Oil Holds Steady as Market Prepares to Panic over ‘Liberation Day’

Oil prices were largely holding steady Wednesday afternoon, waiting for the other shoe to drop on the prospect of a failed nuclear deal with Iran that could lead to military conflict, and as the Trump administration gears up to make a big market-rattling tariff announcement in the afternoon.

At 2:47 p.m.

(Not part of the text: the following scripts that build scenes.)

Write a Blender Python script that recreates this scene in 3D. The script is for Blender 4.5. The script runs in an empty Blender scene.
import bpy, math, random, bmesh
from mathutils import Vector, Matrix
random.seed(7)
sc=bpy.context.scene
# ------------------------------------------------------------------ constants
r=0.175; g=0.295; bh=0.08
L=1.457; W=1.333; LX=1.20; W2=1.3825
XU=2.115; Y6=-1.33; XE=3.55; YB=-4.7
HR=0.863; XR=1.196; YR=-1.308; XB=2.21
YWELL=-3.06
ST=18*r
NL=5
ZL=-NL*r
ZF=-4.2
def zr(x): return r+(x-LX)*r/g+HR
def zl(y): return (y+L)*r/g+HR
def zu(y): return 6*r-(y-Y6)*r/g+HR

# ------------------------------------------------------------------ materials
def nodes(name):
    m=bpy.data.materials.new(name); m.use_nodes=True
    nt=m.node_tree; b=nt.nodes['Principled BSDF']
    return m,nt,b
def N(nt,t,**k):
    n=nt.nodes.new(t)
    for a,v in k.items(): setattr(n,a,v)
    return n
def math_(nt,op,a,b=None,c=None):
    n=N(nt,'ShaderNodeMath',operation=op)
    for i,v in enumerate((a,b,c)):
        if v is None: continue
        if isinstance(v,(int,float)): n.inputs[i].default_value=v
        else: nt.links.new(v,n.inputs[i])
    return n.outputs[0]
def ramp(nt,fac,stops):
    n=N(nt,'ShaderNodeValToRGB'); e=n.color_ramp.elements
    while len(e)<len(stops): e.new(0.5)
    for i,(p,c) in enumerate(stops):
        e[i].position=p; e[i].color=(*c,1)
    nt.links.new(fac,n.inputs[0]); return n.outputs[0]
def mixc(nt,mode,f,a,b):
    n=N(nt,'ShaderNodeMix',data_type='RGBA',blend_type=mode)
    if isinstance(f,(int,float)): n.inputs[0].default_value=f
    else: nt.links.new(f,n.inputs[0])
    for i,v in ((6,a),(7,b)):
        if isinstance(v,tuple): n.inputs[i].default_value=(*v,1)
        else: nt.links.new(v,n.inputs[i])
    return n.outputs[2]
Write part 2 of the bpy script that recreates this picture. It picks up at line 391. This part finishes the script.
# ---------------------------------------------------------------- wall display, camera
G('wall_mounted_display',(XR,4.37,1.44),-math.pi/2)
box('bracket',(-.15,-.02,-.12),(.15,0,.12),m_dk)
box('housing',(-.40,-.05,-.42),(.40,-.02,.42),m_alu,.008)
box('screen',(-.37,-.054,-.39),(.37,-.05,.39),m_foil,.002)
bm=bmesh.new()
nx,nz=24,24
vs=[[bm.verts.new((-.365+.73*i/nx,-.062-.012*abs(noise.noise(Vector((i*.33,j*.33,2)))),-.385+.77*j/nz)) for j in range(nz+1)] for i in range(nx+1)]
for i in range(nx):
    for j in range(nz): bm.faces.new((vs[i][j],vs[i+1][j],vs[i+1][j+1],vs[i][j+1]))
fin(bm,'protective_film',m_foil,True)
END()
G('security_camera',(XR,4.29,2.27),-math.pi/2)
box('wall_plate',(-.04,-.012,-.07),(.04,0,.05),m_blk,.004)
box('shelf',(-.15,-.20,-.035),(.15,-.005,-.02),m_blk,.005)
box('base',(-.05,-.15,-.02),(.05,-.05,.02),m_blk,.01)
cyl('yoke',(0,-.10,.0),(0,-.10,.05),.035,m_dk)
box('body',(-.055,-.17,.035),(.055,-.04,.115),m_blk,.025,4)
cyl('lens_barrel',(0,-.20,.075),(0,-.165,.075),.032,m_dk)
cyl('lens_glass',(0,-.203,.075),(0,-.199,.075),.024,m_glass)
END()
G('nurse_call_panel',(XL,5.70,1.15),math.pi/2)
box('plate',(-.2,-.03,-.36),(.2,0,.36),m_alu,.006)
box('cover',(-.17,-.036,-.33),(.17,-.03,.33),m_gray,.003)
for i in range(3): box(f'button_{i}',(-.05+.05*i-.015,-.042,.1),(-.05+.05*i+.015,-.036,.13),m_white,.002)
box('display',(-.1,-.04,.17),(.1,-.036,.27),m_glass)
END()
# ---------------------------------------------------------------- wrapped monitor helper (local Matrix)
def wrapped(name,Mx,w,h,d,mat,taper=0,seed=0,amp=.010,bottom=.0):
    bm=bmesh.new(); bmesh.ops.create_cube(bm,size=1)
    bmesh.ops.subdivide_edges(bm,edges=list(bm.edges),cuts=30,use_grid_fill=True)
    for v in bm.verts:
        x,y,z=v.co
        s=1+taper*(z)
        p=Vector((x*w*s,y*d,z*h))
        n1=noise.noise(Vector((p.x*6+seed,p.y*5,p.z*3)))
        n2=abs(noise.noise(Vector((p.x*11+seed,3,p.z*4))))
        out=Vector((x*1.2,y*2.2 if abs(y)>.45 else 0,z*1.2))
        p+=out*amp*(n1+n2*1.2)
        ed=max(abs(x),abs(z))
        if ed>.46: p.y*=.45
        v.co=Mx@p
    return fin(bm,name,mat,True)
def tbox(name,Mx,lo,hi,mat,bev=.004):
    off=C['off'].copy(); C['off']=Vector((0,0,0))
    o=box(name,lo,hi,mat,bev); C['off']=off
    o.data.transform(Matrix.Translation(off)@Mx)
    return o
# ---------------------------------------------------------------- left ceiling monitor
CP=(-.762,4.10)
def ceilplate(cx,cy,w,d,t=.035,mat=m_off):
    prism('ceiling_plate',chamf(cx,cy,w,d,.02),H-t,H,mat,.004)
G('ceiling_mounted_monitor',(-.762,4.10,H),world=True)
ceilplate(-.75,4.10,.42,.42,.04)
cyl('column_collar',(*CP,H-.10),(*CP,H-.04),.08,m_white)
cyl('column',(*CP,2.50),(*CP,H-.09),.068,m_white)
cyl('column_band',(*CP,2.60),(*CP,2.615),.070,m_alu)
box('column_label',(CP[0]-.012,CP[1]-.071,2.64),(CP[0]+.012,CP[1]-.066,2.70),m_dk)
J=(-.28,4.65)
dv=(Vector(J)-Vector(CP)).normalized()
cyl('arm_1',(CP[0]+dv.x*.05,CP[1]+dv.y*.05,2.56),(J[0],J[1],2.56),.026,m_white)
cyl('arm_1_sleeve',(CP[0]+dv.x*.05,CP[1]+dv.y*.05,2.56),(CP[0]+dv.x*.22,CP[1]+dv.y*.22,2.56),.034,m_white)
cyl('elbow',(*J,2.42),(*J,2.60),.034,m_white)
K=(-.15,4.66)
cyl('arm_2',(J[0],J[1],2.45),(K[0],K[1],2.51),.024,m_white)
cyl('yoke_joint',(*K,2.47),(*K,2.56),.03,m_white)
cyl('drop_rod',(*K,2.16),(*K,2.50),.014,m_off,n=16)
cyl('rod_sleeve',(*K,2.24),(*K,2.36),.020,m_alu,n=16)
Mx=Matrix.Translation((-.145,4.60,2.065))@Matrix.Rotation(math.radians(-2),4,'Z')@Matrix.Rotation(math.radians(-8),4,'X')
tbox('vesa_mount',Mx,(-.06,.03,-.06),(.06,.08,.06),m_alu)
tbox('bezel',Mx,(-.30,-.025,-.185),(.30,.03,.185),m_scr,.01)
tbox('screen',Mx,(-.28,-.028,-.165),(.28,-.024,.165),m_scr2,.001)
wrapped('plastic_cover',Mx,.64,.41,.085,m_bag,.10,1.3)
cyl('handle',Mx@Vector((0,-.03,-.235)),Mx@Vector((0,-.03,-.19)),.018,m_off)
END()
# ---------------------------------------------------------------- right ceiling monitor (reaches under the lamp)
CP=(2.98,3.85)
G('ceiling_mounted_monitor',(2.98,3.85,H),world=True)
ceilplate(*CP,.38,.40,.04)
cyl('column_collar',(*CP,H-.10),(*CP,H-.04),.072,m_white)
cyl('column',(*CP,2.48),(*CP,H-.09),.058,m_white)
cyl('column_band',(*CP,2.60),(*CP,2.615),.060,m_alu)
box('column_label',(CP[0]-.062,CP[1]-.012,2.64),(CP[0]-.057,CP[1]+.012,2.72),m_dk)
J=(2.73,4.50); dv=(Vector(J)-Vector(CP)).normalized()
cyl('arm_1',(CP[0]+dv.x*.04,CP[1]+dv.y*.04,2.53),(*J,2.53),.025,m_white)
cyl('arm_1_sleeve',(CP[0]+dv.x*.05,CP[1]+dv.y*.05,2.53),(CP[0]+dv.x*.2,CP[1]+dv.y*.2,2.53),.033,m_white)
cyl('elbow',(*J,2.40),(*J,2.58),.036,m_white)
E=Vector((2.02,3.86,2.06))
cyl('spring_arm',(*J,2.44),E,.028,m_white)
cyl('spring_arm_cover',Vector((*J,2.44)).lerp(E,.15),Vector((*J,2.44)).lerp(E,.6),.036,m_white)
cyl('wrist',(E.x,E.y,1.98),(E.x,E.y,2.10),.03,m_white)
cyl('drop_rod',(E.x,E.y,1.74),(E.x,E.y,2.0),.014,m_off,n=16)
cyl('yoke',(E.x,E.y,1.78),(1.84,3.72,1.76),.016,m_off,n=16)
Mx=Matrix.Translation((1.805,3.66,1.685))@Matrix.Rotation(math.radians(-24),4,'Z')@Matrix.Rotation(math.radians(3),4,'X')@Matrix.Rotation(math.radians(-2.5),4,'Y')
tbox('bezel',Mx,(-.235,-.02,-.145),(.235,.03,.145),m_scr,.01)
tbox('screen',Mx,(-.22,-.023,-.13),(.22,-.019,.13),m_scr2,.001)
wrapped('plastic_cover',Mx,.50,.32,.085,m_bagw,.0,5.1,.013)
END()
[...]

ET on Wednesday, Brent crude was trading up 0.66%, at $74.98, while the U.S. crude benchmark, West Texas Intermediate (WTI), was trading up 0.80% at $71.77.

Most market attention at the moment remains focused on Trump’s plan to announce sweeping “Liberation Day” tariffs later on Wednesday, with no details, creating a situation that has the market guessing and preparing to panic over the prospect of a global trade war.

At 4:00 pm on Wednesday at the “Make America Wealthy Again” event at the Rose Garden in the White House, Trump is expected to make his tariff announcement. 

Last week, Trump unveiled 25% tariffs on auto imports, for all cars and parts manufactured outside of the U.S. Those tariffs went into effect today, with retaliatory responses from Brussels, Mexico City and Ottawa now expected. 

According to Goldman Sachs, Trump’s trade war could end up costing the world $1.4 trillion, to which it has responded by cutting the UK’s growth forecast as it projects a crunch from the spillover of tariffs, Bloomberg reported on Wednesday. 

Also on Wednesday, former Treasury Secretary Lawrence Summers warned that Trump’s tariff plan would lead to an economic shock that would reduce productive capacity and lead to higher prices and unemployment. 

“This is the kind of thing you discuss in the way we would usually discuss an oil-price spike or earthquake or a drought, as a supply shock,” Summers told Bloomberg Television.